**Your instructions:** Look at the data below and print exactly the lines from its first line through the line with "base body depth"; the pictures stay out of the copy.

**Raw data:**
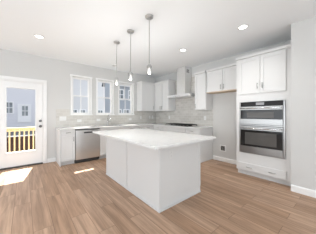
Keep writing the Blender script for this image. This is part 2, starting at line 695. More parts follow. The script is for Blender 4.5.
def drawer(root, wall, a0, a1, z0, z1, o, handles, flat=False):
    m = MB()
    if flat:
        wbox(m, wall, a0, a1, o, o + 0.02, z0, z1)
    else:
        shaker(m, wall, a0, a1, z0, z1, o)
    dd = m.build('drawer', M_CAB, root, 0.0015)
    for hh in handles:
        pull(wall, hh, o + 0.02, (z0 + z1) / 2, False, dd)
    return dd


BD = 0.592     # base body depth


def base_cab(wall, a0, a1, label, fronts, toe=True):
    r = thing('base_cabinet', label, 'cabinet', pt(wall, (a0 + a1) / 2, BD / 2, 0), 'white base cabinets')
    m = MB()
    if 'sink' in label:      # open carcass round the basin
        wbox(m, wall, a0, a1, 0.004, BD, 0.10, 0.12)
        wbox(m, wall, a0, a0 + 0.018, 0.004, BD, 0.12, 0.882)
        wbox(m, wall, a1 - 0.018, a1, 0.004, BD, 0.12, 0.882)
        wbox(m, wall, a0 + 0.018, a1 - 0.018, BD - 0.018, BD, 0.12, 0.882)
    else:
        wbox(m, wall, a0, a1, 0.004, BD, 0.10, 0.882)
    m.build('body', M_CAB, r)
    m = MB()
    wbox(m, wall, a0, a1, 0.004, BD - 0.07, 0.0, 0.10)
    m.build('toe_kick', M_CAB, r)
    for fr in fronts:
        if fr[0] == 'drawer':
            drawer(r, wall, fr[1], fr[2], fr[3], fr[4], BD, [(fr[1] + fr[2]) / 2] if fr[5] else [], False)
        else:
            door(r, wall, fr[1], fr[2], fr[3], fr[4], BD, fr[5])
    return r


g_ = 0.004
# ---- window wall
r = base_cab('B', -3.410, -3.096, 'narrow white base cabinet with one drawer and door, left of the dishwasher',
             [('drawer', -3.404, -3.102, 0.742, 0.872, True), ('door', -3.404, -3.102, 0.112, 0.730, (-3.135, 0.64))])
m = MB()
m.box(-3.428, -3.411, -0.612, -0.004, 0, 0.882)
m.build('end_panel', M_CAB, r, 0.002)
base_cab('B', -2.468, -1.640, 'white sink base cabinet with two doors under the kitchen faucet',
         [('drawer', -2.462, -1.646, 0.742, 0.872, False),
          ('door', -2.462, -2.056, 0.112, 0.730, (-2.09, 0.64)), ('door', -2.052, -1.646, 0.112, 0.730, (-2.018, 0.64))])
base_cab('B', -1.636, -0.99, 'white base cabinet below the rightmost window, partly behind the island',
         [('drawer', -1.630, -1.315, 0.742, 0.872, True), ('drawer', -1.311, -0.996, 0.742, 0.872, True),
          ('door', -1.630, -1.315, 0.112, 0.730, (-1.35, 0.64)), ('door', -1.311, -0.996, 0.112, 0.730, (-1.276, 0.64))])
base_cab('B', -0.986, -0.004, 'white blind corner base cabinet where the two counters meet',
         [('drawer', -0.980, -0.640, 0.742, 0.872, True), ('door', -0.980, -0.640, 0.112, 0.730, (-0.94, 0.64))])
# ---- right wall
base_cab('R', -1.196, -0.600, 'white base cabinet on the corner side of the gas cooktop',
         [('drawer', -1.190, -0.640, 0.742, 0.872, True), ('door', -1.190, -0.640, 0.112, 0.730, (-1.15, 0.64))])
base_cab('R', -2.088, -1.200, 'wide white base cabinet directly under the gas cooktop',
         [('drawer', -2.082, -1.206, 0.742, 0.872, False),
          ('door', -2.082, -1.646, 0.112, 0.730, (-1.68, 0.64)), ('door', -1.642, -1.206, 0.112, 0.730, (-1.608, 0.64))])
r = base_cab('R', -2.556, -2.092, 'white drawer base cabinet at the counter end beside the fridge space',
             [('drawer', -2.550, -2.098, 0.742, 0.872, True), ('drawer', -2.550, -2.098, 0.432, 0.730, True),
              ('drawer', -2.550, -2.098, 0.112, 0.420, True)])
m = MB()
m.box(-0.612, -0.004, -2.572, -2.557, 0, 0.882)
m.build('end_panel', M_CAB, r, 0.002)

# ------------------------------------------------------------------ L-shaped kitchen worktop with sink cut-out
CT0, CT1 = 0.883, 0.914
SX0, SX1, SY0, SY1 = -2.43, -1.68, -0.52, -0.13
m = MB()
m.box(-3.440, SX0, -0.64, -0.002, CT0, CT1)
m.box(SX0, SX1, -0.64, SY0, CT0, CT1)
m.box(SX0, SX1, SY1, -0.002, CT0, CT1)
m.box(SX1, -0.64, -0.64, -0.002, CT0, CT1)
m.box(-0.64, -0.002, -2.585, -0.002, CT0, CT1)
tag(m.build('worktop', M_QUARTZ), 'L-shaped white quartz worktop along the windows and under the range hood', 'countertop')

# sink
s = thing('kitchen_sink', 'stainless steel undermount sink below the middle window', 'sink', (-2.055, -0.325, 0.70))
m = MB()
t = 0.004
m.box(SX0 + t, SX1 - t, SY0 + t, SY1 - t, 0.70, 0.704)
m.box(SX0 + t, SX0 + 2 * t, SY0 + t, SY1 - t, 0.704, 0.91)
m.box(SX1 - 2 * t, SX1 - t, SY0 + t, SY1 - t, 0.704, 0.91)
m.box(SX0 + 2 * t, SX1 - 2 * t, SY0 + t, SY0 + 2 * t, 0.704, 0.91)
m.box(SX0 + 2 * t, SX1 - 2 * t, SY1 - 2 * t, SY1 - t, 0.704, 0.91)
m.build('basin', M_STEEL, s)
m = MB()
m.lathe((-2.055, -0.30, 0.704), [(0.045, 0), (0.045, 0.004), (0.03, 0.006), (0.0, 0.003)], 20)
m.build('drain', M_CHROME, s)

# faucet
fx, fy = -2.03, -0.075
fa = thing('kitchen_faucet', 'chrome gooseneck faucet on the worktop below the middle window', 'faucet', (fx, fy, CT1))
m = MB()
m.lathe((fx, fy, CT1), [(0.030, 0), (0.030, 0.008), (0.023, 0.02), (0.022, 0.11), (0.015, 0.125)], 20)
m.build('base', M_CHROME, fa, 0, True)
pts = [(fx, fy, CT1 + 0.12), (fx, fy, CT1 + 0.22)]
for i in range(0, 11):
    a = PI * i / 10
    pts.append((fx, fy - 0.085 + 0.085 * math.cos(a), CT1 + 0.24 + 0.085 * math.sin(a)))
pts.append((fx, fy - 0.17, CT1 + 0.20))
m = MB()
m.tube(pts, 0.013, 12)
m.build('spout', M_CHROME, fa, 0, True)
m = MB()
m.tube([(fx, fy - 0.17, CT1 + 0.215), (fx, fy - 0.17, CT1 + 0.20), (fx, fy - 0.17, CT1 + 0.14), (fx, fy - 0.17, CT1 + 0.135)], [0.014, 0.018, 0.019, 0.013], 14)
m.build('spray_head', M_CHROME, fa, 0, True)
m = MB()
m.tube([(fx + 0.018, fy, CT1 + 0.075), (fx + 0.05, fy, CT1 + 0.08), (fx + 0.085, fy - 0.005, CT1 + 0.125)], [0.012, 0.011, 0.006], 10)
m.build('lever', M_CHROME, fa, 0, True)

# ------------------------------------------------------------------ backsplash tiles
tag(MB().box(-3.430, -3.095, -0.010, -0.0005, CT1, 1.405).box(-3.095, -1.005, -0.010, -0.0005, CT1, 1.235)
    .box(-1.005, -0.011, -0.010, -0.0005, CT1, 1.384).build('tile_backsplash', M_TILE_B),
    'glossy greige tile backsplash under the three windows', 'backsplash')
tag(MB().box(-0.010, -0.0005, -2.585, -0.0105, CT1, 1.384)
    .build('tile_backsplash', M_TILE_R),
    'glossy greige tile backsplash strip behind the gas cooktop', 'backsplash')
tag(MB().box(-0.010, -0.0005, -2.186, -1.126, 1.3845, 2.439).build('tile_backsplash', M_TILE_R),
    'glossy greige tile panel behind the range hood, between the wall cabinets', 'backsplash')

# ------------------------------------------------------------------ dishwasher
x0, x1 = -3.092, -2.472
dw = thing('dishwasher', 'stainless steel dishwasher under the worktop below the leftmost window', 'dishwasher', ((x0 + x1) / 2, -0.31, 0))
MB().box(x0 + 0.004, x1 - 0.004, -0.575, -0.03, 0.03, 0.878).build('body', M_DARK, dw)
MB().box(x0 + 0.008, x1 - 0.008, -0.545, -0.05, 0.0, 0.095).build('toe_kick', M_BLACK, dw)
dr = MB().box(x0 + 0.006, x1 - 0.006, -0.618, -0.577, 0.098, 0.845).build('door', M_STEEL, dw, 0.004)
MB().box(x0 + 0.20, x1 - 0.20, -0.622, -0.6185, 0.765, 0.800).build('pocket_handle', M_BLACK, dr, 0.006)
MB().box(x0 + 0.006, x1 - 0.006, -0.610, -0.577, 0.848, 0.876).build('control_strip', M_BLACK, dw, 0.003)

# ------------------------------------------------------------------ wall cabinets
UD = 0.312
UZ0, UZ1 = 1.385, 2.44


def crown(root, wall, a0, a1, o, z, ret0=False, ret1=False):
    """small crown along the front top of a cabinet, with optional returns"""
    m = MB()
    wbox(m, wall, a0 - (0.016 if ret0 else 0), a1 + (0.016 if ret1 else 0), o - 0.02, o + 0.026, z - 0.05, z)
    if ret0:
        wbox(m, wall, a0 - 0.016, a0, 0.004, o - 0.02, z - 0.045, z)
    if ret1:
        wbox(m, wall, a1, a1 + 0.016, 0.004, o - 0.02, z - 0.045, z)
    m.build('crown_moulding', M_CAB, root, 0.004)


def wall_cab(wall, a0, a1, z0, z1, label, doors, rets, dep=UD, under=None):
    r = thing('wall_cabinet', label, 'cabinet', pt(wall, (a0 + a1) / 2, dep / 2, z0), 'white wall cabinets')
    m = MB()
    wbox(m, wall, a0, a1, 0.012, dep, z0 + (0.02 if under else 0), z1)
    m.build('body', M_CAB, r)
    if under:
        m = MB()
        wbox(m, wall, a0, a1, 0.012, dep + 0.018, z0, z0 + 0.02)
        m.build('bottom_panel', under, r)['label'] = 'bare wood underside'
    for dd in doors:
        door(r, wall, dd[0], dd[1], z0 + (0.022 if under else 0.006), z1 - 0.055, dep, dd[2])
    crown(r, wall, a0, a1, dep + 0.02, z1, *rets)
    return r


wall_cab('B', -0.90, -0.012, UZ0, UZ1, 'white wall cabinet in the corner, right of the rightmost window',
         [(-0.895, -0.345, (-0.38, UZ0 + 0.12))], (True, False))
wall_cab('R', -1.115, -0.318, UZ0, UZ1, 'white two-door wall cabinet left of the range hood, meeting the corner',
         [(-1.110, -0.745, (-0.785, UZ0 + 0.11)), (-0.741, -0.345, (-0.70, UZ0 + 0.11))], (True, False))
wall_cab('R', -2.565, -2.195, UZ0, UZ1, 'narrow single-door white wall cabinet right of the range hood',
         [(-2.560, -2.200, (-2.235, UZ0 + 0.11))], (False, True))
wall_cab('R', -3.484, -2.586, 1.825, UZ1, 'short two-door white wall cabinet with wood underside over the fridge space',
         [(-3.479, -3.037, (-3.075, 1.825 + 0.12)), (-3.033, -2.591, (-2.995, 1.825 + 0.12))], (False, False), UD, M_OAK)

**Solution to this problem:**
Keep writing the Blender script for this image. This is part 2, starting at line 695. More parts follow. The script is for Blender 4.5.
def drawer(root, wall, a0, a1, z0, z1, o, handles, flat=False):
    m = MB()
    if flat:
        wbox(m, wall, a0, a1, o, o + 0.02, z0, z1)
    else:
        shaker(m, wall, a0, a1, z0, z1, o)
    dd = m.build('drawer', M_CAB, root, 0.0015)
    for hh in handles:
        pull(wall, hh, o + 0.02, (z0 + z1) / 2, False, dd)
    return dd


BD = 0.592     # base body depth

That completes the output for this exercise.